A week later, he argued that such a move would be "counterproductive" and potentially detrimental to U.S. security, echoing calls from anti-war groups that have long pushed for reallocating a portion of the Pentagon's bloated budget to meet pressing human needs.

In a Truthout essay published earlier this month, historian Jonathan Ng, a postdoctoral fellow at the University of Tulsa, explained how "the spiraling conflict over Ukraine dramatizes the power of militarism and the influence of defense contractors."

"A ruthless drive for markets--intertwined with imperialism--has propelled NATO expansion, while inflaming wars from Eastern Europe to Yemen," wrote Ng.

On Saturday, as Common Dreams reported, Russia's deputy foreign minister said that Moscow has warned the U.S. that "the orchestrated pumping of weapons from a number of countries is not just a dangerous move, it is a move that turns these convoys into legitimate targets."

The Russian diplomat's comments came after NATO Secretary-General Jens Stoltenberg warned that a Russian attack on supply lines of countries providing weapons to Ukraine--which is not a NATO member--would constitute a dangerous escalation that observers fear could spiral into a direct confrontation between nuclear-armed powers.

The Intercept's Jeremy Scahill argued last week that the rapid acceleration of arms shipments into Ukraine represents "a significant escalation of Western involvement" in the deadly conflict.

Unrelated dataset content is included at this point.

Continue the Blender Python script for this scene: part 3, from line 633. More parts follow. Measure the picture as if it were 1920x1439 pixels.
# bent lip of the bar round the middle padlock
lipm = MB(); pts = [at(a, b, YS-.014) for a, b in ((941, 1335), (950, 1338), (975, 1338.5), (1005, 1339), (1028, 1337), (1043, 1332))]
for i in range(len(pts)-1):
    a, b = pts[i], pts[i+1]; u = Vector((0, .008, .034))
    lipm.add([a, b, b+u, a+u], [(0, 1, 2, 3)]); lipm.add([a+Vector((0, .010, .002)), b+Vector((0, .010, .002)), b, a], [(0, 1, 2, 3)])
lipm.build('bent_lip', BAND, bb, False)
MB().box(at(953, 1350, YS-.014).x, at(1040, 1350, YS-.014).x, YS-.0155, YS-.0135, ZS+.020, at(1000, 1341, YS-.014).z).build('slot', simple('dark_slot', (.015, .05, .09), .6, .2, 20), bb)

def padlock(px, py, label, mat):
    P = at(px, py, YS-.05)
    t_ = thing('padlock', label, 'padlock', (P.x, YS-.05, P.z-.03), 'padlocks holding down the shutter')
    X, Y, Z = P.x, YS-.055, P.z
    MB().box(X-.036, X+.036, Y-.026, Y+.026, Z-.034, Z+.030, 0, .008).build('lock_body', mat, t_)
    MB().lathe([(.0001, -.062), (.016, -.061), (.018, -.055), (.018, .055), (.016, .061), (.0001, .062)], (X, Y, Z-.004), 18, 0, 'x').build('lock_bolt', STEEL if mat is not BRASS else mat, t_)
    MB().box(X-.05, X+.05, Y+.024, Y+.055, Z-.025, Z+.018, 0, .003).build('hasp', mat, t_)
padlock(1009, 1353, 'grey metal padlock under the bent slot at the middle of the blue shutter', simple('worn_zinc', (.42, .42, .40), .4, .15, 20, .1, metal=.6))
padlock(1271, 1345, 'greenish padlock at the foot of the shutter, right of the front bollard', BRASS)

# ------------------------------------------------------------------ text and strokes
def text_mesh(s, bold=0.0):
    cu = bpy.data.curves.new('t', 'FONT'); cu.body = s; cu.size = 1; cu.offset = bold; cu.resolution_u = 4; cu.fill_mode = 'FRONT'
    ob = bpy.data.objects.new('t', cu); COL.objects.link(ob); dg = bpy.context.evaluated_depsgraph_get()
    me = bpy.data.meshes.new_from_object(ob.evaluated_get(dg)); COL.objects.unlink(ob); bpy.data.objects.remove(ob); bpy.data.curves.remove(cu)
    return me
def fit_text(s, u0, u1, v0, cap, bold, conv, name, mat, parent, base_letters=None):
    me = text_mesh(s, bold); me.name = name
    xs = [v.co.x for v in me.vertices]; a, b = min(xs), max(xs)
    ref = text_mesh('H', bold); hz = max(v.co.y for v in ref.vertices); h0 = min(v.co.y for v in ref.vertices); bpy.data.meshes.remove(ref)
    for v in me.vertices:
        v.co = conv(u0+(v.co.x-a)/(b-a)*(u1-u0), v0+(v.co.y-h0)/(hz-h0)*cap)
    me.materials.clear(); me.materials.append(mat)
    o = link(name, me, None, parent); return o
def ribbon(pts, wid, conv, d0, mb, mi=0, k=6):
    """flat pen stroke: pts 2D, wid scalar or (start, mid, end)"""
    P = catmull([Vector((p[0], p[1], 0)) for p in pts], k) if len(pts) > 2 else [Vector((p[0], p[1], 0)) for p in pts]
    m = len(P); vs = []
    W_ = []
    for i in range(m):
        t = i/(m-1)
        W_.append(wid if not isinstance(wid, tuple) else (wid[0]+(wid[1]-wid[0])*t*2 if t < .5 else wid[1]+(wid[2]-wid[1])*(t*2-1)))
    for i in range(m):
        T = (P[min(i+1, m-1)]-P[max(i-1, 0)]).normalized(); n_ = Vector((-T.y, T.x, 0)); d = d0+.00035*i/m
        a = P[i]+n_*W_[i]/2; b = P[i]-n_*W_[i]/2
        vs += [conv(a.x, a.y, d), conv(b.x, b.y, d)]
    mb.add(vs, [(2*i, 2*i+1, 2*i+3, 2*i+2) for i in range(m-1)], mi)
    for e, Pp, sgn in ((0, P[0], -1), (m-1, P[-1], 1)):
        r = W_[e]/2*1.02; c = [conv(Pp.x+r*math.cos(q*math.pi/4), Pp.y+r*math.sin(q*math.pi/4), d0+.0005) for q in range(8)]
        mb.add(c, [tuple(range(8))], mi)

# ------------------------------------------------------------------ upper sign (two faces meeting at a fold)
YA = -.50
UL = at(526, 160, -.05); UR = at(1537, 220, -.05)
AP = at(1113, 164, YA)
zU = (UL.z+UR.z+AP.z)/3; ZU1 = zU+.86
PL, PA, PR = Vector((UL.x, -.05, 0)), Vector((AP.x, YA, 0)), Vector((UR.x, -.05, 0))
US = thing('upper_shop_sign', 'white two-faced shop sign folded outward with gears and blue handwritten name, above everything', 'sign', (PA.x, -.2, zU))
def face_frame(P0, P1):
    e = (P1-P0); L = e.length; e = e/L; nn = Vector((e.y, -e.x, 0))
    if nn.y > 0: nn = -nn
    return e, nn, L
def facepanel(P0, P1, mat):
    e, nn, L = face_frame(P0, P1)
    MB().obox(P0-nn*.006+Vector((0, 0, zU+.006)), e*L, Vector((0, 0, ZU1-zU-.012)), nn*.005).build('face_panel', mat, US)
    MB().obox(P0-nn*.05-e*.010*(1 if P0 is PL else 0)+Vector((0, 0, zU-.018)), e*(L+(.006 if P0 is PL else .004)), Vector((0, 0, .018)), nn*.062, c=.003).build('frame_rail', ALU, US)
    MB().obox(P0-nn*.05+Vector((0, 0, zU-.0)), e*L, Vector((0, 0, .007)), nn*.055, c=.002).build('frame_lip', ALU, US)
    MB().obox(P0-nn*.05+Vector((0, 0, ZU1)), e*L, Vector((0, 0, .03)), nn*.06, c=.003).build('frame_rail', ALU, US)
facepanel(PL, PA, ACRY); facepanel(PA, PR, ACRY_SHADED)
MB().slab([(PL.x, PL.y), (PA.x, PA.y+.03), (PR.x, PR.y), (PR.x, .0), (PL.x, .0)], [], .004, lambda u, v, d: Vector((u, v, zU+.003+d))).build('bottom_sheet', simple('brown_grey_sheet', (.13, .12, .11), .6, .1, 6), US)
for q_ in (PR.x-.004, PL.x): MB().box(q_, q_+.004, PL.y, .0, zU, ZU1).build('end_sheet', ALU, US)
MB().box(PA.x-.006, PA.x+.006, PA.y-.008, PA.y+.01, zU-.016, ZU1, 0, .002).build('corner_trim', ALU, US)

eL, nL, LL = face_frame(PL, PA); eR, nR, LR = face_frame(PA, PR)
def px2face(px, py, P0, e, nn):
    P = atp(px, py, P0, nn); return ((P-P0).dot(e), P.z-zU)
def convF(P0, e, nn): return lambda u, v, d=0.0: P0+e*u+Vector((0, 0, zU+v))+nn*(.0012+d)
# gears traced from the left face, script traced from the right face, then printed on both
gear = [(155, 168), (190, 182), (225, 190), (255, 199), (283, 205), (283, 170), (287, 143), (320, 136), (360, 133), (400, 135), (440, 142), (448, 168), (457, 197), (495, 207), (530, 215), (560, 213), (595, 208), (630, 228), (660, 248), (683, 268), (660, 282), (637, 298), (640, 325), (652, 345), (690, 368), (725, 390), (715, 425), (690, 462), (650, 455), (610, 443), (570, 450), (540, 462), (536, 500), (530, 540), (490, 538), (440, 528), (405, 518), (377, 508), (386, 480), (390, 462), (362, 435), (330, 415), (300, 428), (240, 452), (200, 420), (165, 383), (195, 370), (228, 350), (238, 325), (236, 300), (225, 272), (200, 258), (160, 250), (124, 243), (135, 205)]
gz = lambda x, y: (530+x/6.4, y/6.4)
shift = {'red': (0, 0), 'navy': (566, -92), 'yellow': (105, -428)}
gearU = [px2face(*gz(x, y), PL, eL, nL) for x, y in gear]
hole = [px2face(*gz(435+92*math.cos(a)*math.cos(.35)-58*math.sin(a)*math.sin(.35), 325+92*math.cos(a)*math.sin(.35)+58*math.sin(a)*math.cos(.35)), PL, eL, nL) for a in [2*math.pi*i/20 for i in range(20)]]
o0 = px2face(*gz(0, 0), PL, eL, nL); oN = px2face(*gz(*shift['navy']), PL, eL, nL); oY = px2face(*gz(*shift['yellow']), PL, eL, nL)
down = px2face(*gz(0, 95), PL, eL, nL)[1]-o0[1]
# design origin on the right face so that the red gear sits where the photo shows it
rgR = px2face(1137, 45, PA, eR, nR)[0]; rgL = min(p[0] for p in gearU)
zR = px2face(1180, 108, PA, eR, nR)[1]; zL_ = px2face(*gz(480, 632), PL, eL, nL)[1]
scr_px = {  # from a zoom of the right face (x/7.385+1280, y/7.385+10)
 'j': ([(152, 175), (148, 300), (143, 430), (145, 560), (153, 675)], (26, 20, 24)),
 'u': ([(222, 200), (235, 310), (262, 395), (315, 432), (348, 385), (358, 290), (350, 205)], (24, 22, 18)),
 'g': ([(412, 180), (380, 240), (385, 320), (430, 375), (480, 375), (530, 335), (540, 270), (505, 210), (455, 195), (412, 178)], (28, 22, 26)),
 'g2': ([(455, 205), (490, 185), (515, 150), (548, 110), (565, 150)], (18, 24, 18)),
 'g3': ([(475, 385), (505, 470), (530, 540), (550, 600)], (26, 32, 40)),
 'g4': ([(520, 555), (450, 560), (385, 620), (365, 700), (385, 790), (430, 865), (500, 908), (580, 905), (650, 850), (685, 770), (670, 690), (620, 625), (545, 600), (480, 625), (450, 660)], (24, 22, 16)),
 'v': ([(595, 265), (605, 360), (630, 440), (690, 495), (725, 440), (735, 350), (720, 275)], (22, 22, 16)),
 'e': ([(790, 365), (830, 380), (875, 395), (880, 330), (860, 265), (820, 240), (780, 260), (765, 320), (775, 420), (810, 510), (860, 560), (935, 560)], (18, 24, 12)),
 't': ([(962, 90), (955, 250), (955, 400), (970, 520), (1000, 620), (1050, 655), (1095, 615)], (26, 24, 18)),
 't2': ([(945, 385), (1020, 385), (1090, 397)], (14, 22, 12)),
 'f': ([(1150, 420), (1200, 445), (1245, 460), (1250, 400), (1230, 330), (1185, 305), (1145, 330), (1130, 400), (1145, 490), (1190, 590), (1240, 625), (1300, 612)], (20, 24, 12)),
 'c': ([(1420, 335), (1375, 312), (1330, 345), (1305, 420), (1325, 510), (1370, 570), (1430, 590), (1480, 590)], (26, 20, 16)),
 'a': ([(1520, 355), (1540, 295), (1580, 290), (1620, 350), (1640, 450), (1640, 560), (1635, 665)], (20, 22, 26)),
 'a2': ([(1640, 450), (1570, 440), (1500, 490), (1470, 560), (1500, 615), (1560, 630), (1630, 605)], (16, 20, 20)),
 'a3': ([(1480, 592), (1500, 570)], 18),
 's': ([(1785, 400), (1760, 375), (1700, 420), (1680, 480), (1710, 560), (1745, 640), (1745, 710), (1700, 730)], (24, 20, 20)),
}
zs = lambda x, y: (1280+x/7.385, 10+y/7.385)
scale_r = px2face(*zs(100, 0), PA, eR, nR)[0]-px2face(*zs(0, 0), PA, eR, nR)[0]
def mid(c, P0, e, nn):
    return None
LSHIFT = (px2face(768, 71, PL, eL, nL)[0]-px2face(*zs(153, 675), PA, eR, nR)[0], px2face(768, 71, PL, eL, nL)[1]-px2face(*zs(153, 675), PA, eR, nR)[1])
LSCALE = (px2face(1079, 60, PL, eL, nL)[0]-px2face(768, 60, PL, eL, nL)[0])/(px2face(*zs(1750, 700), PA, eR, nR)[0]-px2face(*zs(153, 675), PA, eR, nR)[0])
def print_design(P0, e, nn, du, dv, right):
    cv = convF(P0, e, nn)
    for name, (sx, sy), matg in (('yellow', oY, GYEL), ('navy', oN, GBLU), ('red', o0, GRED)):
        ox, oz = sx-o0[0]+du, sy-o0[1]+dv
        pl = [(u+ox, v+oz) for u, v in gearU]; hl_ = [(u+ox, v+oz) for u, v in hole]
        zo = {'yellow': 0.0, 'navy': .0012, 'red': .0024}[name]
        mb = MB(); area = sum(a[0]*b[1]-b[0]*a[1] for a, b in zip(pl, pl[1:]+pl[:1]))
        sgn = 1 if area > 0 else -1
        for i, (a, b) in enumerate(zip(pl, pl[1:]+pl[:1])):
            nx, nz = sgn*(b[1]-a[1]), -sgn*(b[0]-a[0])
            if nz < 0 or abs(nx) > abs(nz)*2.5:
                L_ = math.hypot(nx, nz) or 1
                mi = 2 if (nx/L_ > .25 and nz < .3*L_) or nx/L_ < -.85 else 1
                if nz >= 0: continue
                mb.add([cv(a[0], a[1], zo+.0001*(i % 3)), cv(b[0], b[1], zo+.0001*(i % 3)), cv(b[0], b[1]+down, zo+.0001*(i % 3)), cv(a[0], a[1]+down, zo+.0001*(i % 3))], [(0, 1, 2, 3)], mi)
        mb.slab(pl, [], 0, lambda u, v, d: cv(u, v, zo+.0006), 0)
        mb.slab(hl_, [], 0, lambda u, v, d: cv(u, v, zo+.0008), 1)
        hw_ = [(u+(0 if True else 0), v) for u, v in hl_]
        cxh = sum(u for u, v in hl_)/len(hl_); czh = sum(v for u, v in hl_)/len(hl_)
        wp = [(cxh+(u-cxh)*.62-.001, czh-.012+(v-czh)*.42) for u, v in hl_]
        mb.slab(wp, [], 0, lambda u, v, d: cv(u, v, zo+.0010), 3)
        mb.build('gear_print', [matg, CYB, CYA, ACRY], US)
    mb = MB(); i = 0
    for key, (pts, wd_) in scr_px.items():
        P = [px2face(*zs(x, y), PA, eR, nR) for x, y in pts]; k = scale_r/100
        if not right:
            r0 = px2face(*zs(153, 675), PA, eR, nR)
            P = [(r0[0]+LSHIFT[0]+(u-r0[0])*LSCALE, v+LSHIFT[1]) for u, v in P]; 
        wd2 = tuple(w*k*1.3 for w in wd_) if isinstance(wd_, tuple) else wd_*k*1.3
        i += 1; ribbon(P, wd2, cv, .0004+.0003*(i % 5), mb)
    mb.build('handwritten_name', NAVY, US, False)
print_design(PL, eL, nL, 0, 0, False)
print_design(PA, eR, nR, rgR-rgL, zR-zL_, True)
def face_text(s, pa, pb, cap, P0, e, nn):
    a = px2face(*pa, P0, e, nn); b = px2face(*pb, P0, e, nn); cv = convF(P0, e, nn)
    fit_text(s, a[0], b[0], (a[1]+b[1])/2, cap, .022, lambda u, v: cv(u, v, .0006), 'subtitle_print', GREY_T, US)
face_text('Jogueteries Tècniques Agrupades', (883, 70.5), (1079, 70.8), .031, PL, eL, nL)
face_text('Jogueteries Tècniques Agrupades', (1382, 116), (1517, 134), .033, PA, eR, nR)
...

"It is understandable and reasonable that people across the U.S. and Europe are demanding their governments send more weapons to support Ukraine in resisting the Russian invasion," Scahill wrote. "Without the Western-supplied weapons Ukraine already possessed, it is very likely Russia would be in control of much larger swaths of the country."

"It is also vital," Scahill added, "that people advocating such a policy consider whether a sizable increase in U.S. and NATO weapons transfers will prolong the conflict and result in even more civilian death and destruction."

Last year, researchers at Brown University's Costs of War project estimated that as much as half of the $14 trillion spent by the Pentagon alone since its 2001 invasion of Afghanistan has gone to private military contractors.

Lindsay Koshgarian and her colleagues at the Institute for Policy Studies' National Priorities Project and Stephen Semler of the Security Policy Reform Institute, meanwhile, have estimated that corporations gobbled up more than half.